Chevron Corp projected a major reduction in production growth by the end of the decade as a results from the less planned capital expenditure, which in turn is aimed at countering lower oil prices.
During a presentation to analysts in New York on Tuesday, the oil giants Chief Executive John Watson said the companys production growth will increase by an annual 1% after 2017 as the company reduces its capital expenditure for the years to come.
For 2015, Chevron has planned to slice its spending by 13% to $35 billion, Mr. Watson said, stressing that cutting capital expenditure would be the companys main focus.
However, Mr. Watson confirmed Chevrons target to boost output by 20% to the equivalent of 3.1 million barrels per day by 2017, despite the plunge in oil prices, which have fallen around 50% since last summer.
The company would rely on future projects to drive growth, rather than to seek a large acquisition, Mr. Watson said. “I wouldnt want to signal that were looking for an acquisition in any one play,” he added.
Chevron is betting on five large projects, including two liquefied natural gas facilities in Australia, to boost output in order to hit the targeted increase. Mr. Watson pointed out that the companys shale operations would also contribute to production growth, alongside facilities in the U.S. Gulf of Mexico.
Despite the projected slower growth after 2017, the company plans to maintain its dividend payout and even increase it. Mr. Watson said the company hopes to achieve positive free cash flow within the next two years in order to support the increased payments towards its investors and shake up its reliance on asset sales and debt for its quarterly payouts.
Chevron plan to increase its assets sales by 50% to $15 million accompanied with targeted capital expenditure level of $30 billion by 2017. In comparison the company spend $40.3 billion on new project during the past year.
“It does make a difference. If you spend less, you’ll receive less over time,” Mr. Watson said.

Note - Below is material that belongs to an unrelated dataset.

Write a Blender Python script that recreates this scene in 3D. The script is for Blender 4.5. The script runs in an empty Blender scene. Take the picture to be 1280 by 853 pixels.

Chevron lost 1.00% on Tuesday and closed at $102.91 in New York, marking a one-year decrease of 11.16%. The company is valued at $195.44 billion. On Wednesday the stock edged up 0.17% to $103.8 during after-hours trading.
According to the Financial Times, the 22 analysts offering 12-month price targets for Chevron have a median target of $113.00, with a high estimate of $133.75 and a low estimate of $85.00. The median estimate represents a 9.80% increase from the last closing price.